From the entries below, gather every line containing the string "pixels".

▸ **Dataset excerpts**:
╭──
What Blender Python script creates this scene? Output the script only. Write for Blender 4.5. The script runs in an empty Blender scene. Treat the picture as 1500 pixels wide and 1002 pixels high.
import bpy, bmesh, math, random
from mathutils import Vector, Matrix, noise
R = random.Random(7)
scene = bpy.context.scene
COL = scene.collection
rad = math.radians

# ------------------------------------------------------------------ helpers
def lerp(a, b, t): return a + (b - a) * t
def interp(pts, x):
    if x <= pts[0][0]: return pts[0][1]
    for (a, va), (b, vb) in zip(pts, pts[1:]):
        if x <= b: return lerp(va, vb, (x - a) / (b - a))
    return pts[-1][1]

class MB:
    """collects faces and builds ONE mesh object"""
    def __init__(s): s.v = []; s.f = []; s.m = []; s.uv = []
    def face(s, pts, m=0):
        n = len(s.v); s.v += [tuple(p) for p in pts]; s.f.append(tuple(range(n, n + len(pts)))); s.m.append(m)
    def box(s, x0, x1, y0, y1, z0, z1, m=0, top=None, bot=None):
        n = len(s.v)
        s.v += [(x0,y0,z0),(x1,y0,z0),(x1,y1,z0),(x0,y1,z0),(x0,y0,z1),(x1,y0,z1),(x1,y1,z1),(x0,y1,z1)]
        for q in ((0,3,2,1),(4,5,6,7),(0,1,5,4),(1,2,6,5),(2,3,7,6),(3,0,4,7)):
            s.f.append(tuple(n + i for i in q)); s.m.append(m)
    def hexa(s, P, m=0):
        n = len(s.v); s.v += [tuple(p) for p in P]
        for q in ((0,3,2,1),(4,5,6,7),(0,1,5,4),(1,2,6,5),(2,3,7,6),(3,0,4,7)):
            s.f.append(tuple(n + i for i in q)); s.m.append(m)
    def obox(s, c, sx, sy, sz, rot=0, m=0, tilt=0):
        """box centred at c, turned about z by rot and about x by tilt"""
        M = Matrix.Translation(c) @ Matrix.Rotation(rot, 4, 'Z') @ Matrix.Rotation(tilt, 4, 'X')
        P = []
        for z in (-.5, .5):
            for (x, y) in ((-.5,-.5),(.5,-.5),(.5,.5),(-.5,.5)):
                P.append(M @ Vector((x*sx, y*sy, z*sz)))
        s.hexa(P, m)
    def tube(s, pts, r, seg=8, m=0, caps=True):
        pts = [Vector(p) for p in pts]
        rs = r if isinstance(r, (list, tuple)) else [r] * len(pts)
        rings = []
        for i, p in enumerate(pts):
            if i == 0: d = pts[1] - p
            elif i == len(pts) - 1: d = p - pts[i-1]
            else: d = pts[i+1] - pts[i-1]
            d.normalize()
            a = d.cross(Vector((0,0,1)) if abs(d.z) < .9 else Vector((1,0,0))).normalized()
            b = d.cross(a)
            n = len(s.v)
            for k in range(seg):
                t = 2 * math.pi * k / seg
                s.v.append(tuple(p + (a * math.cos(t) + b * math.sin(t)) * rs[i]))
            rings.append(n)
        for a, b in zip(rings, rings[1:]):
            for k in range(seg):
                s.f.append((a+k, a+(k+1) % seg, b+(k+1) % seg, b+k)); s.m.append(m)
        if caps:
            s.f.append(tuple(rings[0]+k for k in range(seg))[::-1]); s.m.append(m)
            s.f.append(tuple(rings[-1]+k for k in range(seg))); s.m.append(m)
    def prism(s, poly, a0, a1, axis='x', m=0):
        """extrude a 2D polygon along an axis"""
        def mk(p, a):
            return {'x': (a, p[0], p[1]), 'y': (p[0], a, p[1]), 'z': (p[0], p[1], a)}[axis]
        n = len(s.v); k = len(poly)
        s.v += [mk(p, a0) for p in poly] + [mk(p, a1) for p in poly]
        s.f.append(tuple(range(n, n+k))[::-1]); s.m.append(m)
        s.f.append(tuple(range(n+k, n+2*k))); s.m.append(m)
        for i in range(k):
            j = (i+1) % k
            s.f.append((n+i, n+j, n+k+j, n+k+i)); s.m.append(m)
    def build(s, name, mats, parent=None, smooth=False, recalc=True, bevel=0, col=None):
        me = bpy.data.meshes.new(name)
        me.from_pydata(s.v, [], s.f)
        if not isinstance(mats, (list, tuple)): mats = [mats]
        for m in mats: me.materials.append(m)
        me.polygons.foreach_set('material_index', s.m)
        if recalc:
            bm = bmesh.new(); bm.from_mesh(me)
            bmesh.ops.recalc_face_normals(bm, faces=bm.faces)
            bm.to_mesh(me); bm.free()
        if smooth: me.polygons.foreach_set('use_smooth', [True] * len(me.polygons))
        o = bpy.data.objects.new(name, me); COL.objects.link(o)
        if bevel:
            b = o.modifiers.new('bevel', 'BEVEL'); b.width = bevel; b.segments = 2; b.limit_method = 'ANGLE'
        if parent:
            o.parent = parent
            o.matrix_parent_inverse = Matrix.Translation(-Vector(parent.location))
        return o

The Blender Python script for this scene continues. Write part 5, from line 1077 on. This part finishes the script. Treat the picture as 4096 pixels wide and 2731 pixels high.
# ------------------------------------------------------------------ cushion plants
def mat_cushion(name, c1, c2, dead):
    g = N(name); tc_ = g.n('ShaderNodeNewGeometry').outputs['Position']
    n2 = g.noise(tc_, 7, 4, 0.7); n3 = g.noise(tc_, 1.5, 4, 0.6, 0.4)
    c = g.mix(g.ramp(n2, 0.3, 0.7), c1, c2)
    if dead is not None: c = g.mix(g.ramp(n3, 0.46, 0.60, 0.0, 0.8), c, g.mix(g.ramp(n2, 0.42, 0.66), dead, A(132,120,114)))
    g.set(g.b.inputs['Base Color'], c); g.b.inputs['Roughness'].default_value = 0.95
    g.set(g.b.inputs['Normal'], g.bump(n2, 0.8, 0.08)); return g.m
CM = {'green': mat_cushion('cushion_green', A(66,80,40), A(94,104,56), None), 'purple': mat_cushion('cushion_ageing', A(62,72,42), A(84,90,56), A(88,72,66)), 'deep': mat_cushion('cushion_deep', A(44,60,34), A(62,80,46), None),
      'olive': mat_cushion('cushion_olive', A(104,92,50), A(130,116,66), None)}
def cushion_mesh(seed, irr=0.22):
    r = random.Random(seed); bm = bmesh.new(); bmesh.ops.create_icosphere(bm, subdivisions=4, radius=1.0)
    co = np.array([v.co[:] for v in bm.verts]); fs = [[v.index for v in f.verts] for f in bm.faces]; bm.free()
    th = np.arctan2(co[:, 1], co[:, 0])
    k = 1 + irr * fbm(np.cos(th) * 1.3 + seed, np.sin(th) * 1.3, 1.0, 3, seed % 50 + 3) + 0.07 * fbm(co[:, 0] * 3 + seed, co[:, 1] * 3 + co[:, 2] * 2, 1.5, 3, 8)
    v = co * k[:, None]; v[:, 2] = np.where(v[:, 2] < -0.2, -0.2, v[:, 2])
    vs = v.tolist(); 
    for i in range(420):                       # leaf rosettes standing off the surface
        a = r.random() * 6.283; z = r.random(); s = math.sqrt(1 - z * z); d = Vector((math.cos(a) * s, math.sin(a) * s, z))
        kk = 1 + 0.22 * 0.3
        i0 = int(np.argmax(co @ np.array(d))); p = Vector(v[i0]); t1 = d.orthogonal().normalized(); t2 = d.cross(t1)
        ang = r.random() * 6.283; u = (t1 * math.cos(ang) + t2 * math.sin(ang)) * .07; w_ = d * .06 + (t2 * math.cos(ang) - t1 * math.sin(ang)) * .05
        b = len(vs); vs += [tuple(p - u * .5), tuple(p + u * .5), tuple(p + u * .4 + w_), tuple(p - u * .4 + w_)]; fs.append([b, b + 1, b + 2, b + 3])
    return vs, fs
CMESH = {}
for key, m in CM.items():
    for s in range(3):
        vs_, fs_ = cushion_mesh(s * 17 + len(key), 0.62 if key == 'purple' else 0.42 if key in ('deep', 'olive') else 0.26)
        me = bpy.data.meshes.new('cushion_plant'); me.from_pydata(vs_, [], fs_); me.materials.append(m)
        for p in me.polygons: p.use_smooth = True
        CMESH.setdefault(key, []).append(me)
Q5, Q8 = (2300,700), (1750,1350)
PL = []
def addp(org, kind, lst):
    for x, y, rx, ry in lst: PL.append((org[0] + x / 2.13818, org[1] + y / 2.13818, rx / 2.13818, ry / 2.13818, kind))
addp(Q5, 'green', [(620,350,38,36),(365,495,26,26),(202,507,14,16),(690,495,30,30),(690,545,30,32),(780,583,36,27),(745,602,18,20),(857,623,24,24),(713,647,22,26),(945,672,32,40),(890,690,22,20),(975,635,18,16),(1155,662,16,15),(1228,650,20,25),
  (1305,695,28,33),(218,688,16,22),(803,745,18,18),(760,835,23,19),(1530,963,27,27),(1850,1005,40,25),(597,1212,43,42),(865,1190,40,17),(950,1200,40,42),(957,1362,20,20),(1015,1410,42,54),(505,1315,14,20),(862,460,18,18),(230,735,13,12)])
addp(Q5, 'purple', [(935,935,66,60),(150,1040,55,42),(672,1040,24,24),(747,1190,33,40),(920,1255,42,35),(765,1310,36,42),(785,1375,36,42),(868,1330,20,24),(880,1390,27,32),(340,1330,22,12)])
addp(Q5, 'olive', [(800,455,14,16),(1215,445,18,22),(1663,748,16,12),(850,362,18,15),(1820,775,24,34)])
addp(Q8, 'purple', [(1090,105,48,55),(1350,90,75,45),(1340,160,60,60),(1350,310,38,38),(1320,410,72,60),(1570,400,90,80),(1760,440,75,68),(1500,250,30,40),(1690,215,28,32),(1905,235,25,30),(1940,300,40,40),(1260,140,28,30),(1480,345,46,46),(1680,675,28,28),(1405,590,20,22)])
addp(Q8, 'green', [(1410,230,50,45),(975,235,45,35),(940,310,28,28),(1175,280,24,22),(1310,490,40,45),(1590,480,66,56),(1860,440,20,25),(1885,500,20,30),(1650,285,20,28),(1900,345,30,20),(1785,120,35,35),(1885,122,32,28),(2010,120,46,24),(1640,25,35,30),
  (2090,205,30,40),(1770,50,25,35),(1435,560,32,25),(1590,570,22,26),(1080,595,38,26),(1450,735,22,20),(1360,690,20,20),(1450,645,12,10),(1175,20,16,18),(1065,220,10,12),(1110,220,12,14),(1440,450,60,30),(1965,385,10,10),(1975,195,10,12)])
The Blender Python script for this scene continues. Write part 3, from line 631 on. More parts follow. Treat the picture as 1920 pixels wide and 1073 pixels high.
╰──
▸ **Exercise result**:
What Blender Python script creates this scene? Output the script only. Write for Blender 4.5. The script runs in an empty Blender scene. Treat the picture as 1500 pixels wide and 1002 pixels high.
The Blender Python script for this scene continues. Write part 5, from line 1077 on. This part finishes the script. Treat the picture as 4096 pixels wide and 2731 pixels high.
The Blender Python script for this scene continues. Write part 3, from line 631 on. More parts follow. Treat the picture as 1920 pixels wide and 1073 pixels high.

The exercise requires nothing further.